Blackfaced ballot boss gets the boot in Florida

Florida’s new Secretary of State — who has been immersed in a racially charged debate over restoring voting rights to large numbers of minority citizens — abruptly resigned after a newspaper obtained 14-year-old pictures of him posing as a Hurricane Katrina victim in blackface at a Halloween party.

Republican Gov. Ron DeSantis, who was elected in November, appointed Michael Ertel as secretary of state but the cabinet official with jurisdiction over voting resigned after the offensive photos emerged.

Republican Michael Ertel quit as Florida’s secretary of state after revealing photos surfaced.

Blackface is inextricably linked to systematic social and political repression during the “Jim Crow” era, when rigid segregation laws were in force between the end of Reconstruction and the Civil Rights Movement.

DeSantis, a former congressman representing Jacksonville, defeated Democratic Tallahassee Mayor Andrew Gillum, who would have become Florida’s first black governor, in the nationally watched race that galvanized progressives across the country.
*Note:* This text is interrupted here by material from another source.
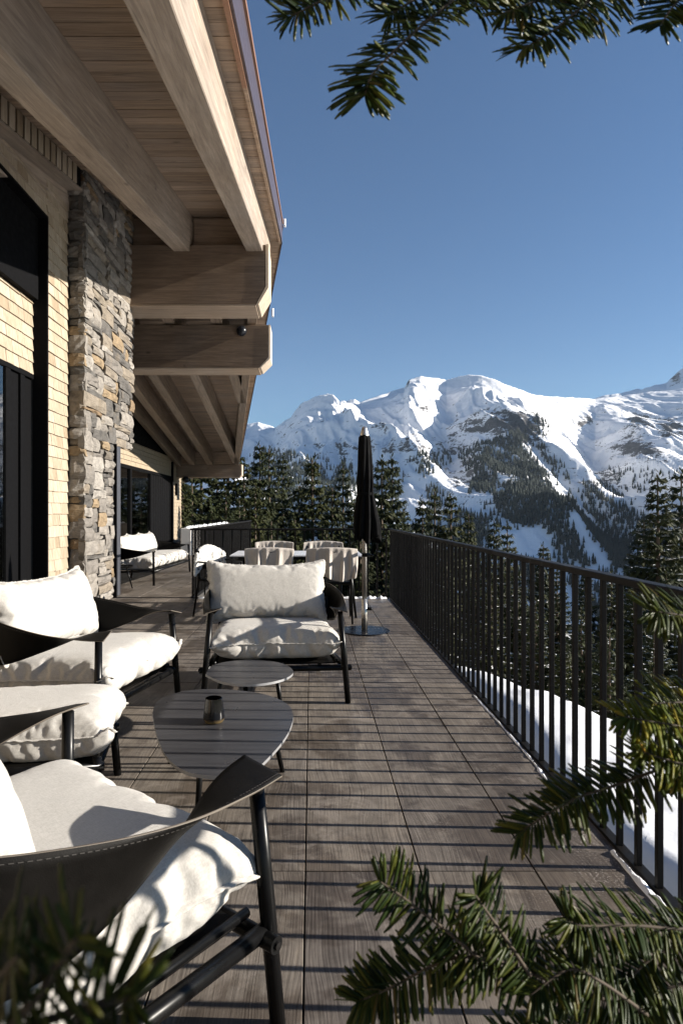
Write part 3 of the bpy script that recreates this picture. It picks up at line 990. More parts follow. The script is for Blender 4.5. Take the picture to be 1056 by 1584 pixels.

Republicans have benefitted from racist attitudes since Democratic President Lyndon Johnson signed civil rights legislation in the 1960s, causing many Americans in states that formed the Confederacy to join the GOP.

In 2005, Republican National Committee chairman Ken Mehlman formally apologized to the National Association for the Advancement of Colored People (NAACP), for exploiting racial polarization to win elections and ignoring the black vote.

The Southern Strategy allowed Republicans to increase political support among white voters in the South by appealing to racism against African Americans.

That electoral ploy has reached a crescendo as President Donald Trump routinely stokes racist and other xenophobic emotions to rally a fragment of the nation to his support.

Voter suppression, ballot rigging, gerrymandering and intimidation tactics are generally considered an affront to democracy but these activities have proved valuable to keeping Republicans in power and not likely to end.

Hours after the photos, which were obtained by the newspaper Tallahassee Democrat, were shared with the governor’s office on Thursday morning a statement was issued saying governor DeSantis accepted Ertel’s resignation.

Before he resigned, Ertel testified before a state legislative committee about lawsuits facing the state over election challenges.

Ertel, 49, admitted he was the white man in the photos wearing blackface and red lipstick, earrings and a New Orleans Saints bandanna, and falsies under a purple T-shirt that had “Katrina Victim” written on it.

The Secretary of State’s Office is immersed in a racially-charged debate over how to implement a consititional amendment that restored voting rights to some 1.4 million ex-felons.

Desantis, who was against the amendment before the election, wanted to delay registering those citizens until lawmakers enact legislation but some counties have already begun processing registrations.